Nice and Dry
British satirist David Shrigley applies his keen observations as champagne house Ruinart’s artist of the year
“I have a motto: ‘If you put the hours in, then the work makes itself’,” notes David Shrigley, 51. “My work is created through the very process of making it. That’s just how I function. I adapt. I never have a plan.” Starting with a blank sheet of paper, he usually writes a list of things to draw, then draws everything on that list. Once that’s done, the story has begun, and he sometimes adds more words or pictures until eventually the entire page is full and the artwork complete. A keen observer known for his crude illustrations paired with poignant messages resembling scribbles by a cheeky schoolboy, he uses humour to satirise daily life and tackle serious issues like global warming, unemployment and child welfare. Now he’s Ruinart’s latest carte blanche artist, the 12th such partnership the champagne house has initiated since 2008 with today’s leading contemporary artists, from the likes of Maarten Baas and Erwin Olaf to Jaume Plensa and Liu Bolin.
My work is created through the very process of making it. That’s just how I function. I adapt. I never have a plan
“For this project, I made 100 drawings based on my experiences of being at Maison Ruinart,” says Shrigley. “I was really aware that less than a third of those would be used, that two out of every three would be discarded.
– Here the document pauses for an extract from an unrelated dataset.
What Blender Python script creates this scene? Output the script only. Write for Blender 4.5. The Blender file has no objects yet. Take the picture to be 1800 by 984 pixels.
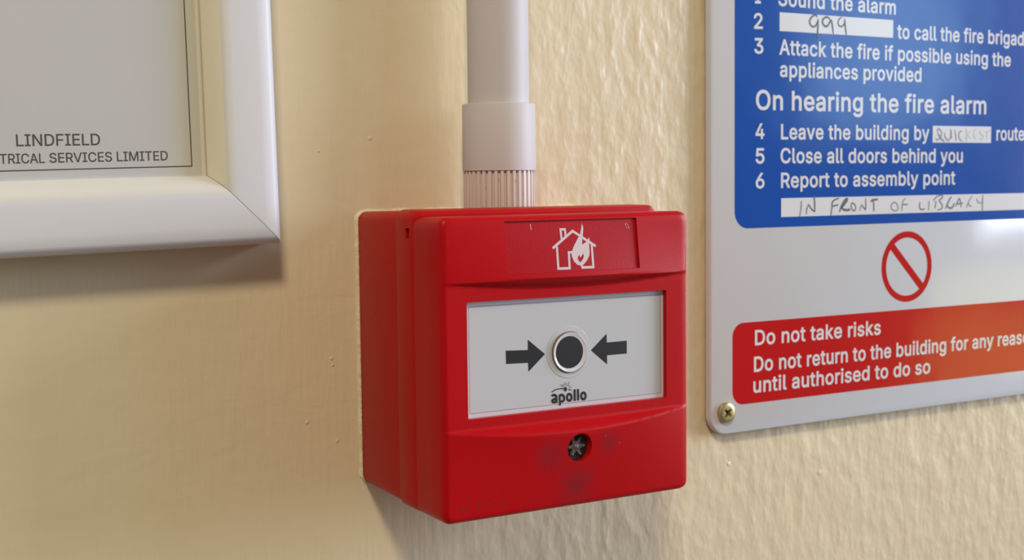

That is the way I usually work. If I want 30 drawings, I need to make 90 drawings, and sometimes more than that.” The result was 36 colour and black-and-white drawings in acrylic or ink on paper; two giant glazed ceramic jars containing ideas and smells instead of liquid; three neon signs making thought-provoking statements and a doorway in wood and plaster marked with the word ‘elegance’, that the viewer is encouraged to crawl through – all created in Brighton.
Shrigley also spent a couple of days hand-carving 19 reliefs – a broken bottle, forklift truck, dinosaur, heart, mushroom, washing machine, some cavemen faces and the word ‘metamorphosis’ – onto the soft chalk walls of the labyrinthine Ruinart cellars located 30 metres underground, adding his graffiti artworks to the hundreds already existing, left anonymously throughout the centuries.
“One of the things I really like about this project is that I’m kind of free to say whatever I like. It’s just about having a creative response to the experience of being in Reims (where Ruinart is located),” Shrigley says. He applied his signature dry wit to artworks featuring the sun, rain, air, soil, vines, grapes, humans, micro-organisms and worms involved in champagne production and consumption. He also explored the importance of the savoir-faire passed down over generations, respect for nature and the environmental challenges of winemaking that had marked him during his visits to Ruinart. It was about seeing the brand through his own eyes and interpreting what he had learnt.
“One of the problems with my way of working is that when I say things through my work – the text and the image – I often don’t really know what I’m trying to say. I say it and then try to figure out what it means afterwards. Maybe it’s like when a child is learning how to speak. I like to think that all artwork is a work in progress; the meaning develops and changes depending on who views the work and the context in which they view it,” Shrigley explains. “So in a way, as an artist, you’re not always in control of that. Obviously things happen in the world and suddenly things become profound that weren’t profound before, and vice versa. That’s how I approach making art, and that’s what’s exciting for me.”